Many of the beats I produced for this project have a layered meaning to them; the sample, the arrangements, the artist on the song, the verse, the placement within the story, the tone, all of these factors play into a larger dialogue, cultural commentary and narrative function. The function of this project is to change the function of music today from a disposable single based format to a longer form experience that may require several listens to fully digest, much how one would watch a film. It is with this ear for detail that I first heard Joe Bataan’s music (which was used as background music in a skit on The Fugees The Score album) and sought it out. So I wanted to flip the function, instead of Nas rhyming over a Joe Bataan sample, I wanted Joe Bataan to tell a story over a reinterpreted Nas record, and create a dynamic soundscape that has its own cultural/historical meaning behind it completely unique of the original song’s tone or message, and connecting the past to the future, all within an epic greek tragedy.

Being primarily a visual artist for most of my life, it always struck me that there was always some kind of disconnect in what vision I had in my head, and the process of how that translates to the canvas.

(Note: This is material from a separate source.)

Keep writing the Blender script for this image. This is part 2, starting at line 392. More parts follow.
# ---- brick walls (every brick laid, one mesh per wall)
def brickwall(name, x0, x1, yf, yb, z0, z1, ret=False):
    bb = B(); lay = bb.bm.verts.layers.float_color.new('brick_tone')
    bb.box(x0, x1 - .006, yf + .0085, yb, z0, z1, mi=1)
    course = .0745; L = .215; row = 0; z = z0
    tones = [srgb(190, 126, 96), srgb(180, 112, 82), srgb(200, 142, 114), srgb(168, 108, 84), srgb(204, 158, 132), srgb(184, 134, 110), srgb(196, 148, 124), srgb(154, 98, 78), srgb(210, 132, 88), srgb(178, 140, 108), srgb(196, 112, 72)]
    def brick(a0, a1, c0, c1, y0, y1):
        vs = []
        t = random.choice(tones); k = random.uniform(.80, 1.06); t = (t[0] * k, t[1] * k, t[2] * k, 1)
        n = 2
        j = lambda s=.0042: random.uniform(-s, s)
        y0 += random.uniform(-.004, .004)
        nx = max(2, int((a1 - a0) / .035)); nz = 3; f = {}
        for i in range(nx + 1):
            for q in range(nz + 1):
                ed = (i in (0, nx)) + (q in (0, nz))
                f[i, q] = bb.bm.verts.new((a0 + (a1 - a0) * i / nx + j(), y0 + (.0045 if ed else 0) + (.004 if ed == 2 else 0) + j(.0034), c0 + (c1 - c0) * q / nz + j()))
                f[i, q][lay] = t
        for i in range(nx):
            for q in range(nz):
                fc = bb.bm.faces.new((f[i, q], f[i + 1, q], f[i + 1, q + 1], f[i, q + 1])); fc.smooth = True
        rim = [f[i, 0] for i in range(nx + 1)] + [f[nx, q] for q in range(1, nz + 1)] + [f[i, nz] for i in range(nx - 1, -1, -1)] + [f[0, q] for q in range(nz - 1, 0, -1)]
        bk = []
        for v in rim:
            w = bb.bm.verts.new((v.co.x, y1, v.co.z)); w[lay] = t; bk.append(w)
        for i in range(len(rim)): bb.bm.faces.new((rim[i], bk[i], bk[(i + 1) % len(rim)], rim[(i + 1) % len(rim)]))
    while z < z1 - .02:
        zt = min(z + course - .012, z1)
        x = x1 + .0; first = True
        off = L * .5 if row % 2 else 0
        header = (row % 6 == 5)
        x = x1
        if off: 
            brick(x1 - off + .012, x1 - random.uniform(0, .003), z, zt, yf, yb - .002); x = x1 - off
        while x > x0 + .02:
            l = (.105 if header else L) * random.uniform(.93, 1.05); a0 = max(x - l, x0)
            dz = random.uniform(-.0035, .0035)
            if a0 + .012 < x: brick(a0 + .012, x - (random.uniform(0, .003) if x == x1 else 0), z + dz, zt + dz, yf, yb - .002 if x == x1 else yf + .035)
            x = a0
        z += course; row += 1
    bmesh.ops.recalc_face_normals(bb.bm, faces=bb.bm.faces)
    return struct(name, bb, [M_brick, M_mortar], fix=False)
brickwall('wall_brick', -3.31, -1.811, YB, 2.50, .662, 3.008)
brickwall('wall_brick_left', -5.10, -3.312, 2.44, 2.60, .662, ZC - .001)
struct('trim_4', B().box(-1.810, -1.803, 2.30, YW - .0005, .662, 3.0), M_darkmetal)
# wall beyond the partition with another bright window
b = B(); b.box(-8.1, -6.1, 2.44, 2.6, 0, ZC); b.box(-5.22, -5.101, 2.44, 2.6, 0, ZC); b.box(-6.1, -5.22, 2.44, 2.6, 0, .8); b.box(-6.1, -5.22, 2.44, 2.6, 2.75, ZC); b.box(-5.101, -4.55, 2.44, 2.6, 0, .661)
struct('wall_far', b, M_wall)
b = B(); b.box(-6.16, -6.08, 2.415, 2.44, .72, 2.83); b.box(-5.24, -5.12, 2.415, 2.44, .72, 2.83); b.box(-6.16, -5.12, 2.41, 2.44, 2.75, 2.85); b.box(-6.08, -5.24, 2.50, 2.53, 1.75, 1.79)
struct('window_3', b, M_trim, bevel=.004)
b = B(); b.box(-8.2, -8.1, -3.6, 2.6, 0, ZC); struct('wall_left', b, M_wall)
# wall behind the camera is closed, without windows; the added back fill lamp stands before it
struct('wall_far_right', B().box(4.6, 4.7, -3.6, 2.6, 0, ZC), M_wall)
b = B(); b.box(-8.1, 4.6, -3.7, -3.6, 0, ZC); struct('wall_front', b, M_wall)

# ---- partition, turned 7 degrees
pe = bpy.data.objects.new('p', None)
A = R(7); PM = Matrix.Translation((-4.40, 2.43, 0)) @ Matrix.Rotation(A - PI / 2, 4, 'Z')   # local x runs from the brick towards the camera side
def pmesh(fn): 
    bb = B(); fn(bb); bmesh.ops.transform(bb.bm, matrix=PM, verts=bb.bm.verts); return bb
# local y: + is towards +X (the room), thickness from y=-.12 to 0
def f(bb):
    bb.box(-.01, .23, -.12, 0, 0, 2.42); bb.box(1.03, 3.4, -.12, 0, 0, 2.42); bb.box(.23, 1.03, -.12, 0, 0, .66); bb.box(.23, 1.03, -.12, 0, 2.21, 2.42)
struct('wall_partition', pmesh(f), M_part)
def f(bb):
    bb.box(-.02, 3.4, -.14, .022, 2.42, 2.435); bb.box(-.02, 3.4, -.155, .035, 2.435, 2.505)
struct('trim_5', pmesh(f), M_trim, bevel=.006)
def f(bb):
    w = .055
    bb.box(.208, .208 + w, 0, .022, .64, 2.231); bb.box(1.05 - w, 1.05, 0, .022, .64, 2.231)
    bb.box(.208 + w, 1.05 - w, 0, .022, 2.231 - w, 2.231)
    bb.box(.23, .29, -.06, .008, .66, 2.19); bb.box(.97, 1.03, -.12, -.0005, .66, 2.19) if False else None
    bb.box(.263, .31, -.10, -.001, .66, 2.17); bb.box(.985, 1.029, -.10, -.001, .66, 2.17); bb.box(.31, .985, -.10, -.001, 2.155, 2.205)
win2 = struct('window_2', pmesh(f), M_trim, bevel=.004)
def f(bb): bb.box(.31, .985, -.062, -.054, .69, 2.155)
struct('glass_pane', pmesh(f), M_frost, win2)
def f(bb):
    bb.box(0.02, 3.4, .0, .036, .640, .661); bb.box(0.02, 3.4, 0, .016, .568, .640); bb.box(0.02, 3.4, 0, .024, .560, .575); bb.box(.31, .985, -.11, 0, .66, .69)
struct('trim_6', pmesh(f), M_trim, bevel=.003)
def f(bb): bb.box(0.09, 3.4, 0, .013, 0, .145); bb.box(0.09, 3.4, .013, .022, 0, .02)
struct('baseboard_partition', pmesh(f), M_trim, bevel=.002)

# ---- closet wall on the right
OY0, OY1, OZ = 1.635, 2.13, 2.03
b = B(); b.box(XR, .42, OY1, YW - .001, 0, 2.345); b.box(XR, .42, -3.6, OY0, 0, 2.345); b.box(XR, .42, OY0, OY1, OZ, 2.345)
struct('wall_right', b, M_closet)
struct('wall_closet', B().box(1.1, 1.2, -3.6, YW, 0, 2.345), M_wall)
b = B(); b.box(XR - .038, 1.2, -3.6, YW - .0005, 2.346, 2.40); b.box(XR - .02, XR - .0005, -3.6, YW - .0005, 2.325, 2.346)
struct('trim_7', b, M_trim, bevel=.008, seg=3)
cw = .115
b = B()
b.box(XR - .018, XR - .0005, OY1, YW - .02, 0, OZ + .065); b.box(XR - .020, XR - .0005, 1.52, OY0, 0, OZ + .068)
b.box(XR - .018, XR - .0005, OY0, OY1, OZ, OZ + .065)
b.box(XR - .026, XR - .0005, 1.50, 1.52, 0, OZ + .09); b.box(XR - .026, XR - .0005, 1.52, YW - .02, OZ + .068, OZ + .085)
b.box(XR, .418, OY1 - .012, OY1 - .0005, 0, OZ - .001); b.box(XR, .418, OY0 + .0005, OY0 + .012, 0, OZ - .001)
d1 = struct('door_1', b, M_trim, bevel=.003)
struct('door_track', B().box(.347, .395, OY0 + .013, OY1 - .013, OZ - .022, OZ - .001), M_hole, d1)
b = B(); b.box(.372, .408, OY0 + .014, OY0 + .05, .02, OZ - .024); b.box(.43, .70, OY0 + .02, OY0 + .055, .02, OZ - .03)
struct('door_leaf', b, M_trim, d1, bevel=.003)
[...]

I always appreciated the process of creating that image and the execution, but I always found that there was no such thing as the exact image in your head being on canvas, in fact, I found that most of the strongest points in creating work were in the unintentional mistakes that pushed the piece in another direction. While the interpretation and process of that thought may prove successful in the creative process, what about that thought in its original form? It is with this in mind that COGS aims to create within the listeners head their own completely original visual interpretation based on a combination of visual associations with films and their own personal association to rap verses they recognize. Through visceral sound, created through an intricate mix of sampled sounds, sound bites, and rap verses, one can create something completely unique in their own mind made from something created out of thousands of appropriated sources.